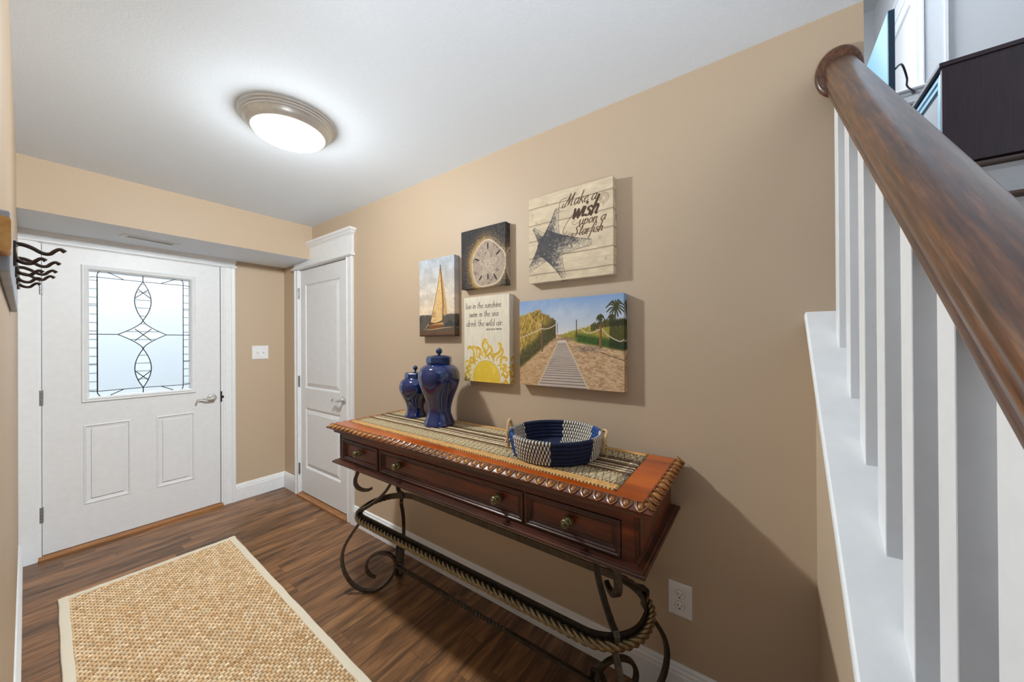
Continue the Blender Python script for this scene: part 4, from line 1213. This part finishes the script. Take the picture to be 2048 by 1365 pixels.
    img = blend(img, rails.astype(float)*.9, c255(208, 188, 160))
    # posts and ropes
    XX = X*asp
    def post(x, y0, y1, w, c):
        mk = np.zeros_like(X); seg(mk, XX, Y, (x*asp, y0), (x*asp, y1), w); return blend(img, mk, c)
    img = post(.248, .41, .70, .010, c255(98, 72, 52)); img = post(.244, .42, .70, .004, c255(140, 108, 80))
    img = post(.385, .555, .715, .006, c255(80, 60, 46)); img = post(.405, .61, .72, .004, c255(96, 76, 60))
    img = post(.590, .565, .75, .005, c255(70, 54, 44)); img = post(.805, .455, .68, .013, c255(120, 78, 50)); img = post(.800, .46, .67, .005, c255(160, 110, 72))
    mk = np.zeros_like(X)
    for pl in ([(.0, .56), (.10, .60), (.18, .635), (.248, .672)], [(.248, .662), (.32, .668), (.385, .705)], [(.2, .74), (.24, .70)], [(.605, .70), (.65, .63), (.72, .605), (.80, .64)],
               [(.82, .645), (.87, .575), (.96, .515), (1.0, .53)]):
        stroke(mk, XX, Y, [(a*asp, b) for a, b in pl], .0055)
    img = blend(img, mk*.95, c255(206, 190, 168))
    mk = np.zeros_like(X); stroke(mk, XX, Y, [(0, .25*1), (.08*asp, .32), (.16*asp, .39), (.24*asp, .45)], .004); stroke(mk, XX, Y, [(.80*asp, .40), (.9*asp, .36), (1.0*asp, .32)], .004)
    img = blend(img, mk*.8, c255(70, 56, 46))
    # palms
    mk = np.zeros_like(X); rs = np.random.RandomState(2)
    def palm(px_, py_, R, th_):
        stroke(mk, XX, Y, [(px_*asp, py_), ((px_-.004)*asp, py_-R*1.5)], .004)
        for a in range(0, 360, 24):
            b = math.radians(a+rs.uniform(-8, 8)); r = R*rs.uniform(.8, 1.1)
            e = (px_*asp+math.cos(b)*r, py_+math.sin(b)*r*.75-.25*r); mid = (px_*asp+math.cos(b)*r*.55, py_+math.sin(b)*r*.6+.10*r)
            stroke(mk, XX, Y, [(px_*asp, py_), mid, e], th_, taper=True)
    palm(.935, .865, .105, .0075); palm(.805, .765, .045, .006); palm(.90, .765, .04, .006)
    img = blend(img, mk, c255(66, 66, 36))
    return img
canvas('path', .9800, .4600, 1.184, 1.594, art_path(), 'wide canvas print of a wooden boardwalk between grassy dunes, lowest on the right')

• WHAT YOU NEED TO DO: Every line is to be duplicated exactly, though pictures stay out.

• ANSWER TO THIS PROBLEM:
Continue the Blender Python script for this scene: part 4, from line 1213. This part finishes the script. Take the picture to be 2048 by 1365 pixels.
    img = blend(img, rails.astype(float)*.9, c255(208, 188, 160))
    # posts and ropes
    XX = X*asp
    def post(x, y0, y1, w, c):
        mk = np.zeros_like(X); seg(mk, XX, Y, (x*asp, y0), (x*asp, y1), w); return blend(img, mk, c)
    img = post(.248, .41, .70, .010, c255(98, 72, 52)); img = post(.244, .42, .70, .004, c255(140, 108, 80))
    img = post(.385, .555, .715, .006, c255(80, 60, 46)); img = post(.405, .61, .72, .004, c255(96, 76, 60))
    img = post(.590, .565, .75, .005, c255(70, 54, 44)); img = post(.805, .455, .68, .013, c255(120, 78, 50)); img = post(.800, .46, .67, .005, c255(160, 110, 72))
    mk = np.zeros_like(X)
    for pl in ([(.0, .56), (.10, .60), (.18, .635), (.248, .672)], [(.248, .662), (.32, .668), (.385, .705)], [(.2, .74), (.24, .70)], [(.605, .70), (.65, .63), (.72, .605), (.80, .64)],
               [(.82, .645), (.87, .575), (.96, .515), (1.0, .53)]):
        stroke(mk, XX, Y, [(a*asp, b) for a, b in pl], .0055)
    img = blend(img, mk*.95, c255(206, 190, 168))
    mk = np.zeros_like(X); stroke(mk, XX, Y, [(0, .25*1), (.08*asp, .32), (.16*asp, .39), (.24*asp, .45)], .004); stroke(mk, XX, Y, [(.80*asp, .40), (.9*asp, .36), (1.0*asp, .32)], .004)
    img = blend(img, mk*.8, c255(70, 56, 46))
    # palms
    mk = np.zeros_like(X); rs = np.random.RandomState(2)
    def palm(px_, py_, R, th_):
        stroke(mk, XX, Y, [(px_*asp, py_), ((px_-.004)*asp, py_-R*1.5)], .004)
        for a in range(0, 360, 24):
            b = math.radians(a+rs.uniform(-8, 8)); r = R*rs.uniform(.8, 1.1)
            e = (px_*asp+math.cos(b)*r, py_+math.sin(b)*r*.75-.25*r); mid = (px_*asp+math.cos(b)*r*.55, py_+math.sin(b)*r*.6+.10*r)
            stroke(mk, XX, Y, [(px_*asp, py_), mid, e], th_, taper=True)
    palm(.935, .865, .105, .0075); palm(.805, .765, .045, .006); palm(.90, .765, .04, .006)
    img = blend(img, mk, c255(66, 66, 36))
    return img
canvas('path', .9800, .4600, 1.184, 1.594, art_path(), 'wide canvas print of a wooden boardwalk between grassy dunes, lowest on the right')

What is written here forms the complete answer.